I used a SOIC clip on the BIOS chip while it was on the motherboard. Kind-of tricky with it being WSON but the SOIC clip I used had curved pins that happened to meet the pins while still being able to clip onto the WSON chip!

I didn't de-solder the chip mainly because I don't have a soldering station or any clean way of trying to do that safely :p But that would likely be far easier than trying to get a SOIC clip onto WSON! I have a Pomona clip and I think I may have used small pliers to bend the clip's pins to either get more of a curve or possibly straighten them out to touch the WSON's pins better.

I have some notes here: https://wiki.realmofespionage.xyz/bios:notes:rpi_flashrom

I basically dumped the BIOS from the chip, used me_cleaner to set HAP bit (didn't delete partitions), and re-flashed the me_cleaner'd BIOS back to the BIOS chip with a hardware flasher (Raspberry Pi + SOIC clip on GPIO pins; flashrom on the RPi to read/write BIOS chip).

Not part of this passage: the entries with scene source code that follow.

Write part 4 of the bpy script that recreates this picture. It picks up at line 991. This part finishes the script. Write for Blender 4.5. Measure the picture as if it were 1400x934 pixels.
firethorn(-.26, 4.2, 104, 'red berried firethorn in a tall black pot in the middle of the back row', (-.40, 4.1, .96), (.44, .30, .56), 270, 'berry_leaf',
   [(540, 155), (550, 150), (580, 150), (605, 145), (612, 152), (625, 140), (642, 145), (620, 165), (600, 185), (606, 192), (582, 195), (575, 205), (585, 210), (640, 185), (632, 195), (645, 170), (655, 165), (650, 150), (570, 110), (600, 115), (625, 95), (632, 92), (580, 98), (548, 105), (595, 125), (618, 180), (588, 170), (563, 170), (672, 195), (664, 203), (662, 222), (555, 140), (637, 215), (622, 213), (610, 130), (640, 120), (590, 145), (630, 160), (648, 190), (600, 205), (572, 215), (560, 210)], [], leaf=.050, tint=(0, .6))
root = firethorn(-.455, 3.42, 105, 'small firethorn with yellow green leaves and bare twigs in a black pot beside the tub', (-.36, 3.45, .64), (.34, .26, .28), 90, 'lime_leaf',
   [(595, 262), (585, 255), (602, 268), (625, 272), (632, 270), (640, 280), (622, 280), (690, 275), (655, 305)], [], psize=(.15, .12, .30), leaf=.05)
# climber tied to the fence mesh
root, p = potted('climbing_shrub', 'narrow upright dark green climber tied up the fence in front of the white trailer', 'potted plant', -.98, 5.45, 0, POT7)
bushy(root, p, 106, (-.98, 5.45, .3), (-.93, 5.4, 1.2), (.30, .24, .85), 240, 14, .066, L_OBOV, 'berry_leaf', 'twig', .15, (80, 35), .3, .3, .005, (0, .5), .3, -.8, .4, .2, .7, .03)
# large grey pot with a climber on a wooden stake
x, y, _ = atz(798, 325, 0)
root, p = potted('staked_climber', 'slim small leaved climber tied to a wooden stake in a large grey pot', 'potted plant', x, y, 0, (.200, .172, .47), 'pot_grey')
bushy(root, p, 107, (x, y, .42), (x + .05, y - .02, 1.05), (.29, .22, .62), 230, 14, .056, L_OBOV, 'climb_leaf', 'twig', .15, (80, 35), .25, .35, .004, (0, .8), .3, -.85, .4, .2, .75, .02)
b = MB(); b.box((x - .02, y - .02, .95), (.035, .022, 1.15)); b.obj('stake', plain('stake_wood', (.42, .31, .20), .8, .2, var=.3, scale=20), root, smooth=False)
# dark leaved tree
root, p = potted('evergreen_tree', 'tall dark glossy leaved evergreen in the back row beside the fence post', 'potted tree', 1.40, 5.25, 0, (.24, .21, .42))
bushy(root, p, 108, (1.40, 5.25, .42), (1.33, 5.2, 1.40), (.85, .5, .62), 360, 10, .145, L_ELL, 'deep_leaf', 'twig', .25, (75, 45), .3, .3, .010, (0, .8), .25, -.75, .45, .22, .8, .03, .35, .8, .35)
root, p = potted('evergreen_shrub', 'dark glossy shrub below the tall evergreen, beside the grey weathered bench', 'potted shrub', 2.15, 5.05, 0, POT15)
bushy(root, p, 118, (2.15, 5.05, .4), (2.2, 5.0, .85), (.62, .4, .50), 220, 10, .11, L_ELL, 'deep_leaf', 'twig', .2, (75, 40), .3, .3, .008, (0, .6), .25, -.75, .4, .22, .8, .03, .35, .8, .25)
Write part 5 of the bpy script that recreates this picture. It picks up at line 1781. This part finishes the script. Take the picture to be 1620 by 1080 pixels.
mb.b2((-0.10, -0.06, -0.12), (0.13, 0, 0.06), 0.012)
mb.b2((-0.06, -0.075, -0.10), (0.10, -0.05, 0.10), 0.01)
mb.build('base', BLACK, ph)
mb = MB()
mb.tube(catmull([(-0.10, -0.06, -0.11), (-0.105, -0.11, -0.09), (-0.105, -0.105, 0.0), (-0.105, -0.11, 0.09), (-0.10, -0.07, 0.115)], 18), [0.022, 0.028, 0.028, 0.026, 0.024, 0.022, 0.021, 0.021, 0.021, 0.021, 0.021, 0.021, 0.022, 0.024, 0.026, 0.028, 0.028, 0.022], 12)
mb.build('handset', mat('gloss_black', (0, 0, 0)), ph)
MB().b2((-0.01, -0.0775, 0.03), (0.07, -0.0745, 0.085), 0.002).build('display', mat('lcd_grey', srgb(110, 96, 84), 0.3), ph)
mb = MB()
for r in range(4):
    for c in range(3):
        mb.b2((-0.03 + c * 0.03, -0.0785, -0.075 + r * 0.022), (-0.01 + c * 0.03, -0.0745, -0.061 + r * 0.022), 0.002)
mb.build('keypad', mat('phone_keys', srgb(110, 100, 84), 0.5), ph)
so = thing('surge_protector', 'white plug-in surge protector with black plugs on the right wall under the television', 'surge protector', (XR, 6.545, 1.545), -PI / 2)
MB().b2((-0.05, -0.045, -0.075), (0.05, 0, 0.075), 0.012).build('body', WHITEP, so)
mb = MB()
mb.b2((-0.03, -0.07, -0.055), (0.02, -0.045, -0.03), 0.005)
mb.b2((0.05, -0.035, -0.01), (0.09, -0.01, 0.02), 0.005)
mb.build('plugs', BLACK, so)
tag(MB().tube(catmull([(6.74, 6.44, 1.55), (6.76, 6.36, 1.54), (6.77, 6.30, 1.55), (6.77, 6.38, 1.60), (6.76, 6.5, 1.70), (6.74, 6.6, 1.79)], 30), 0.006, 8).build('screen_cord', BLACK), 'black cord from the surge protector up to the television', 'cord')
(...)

Aside from needing a patch for newer ME platforms/Coffeelake, the chip dump/flash and me_cleaner process was mostly the same as a few other Skylake boards.


Iirc there's something about a voltage on some BIOS chips (3.3v?) and standby voltage, or something like the motherboard supplying voltage to the BIOS chip and that not being ideal while connecting a hardware programmer to the BIOS chip at the same time. I don't recall running into that being an issue and think I flashed the chip with the laptop battery and CMOS batteries still connected (no AC adapter plugged in).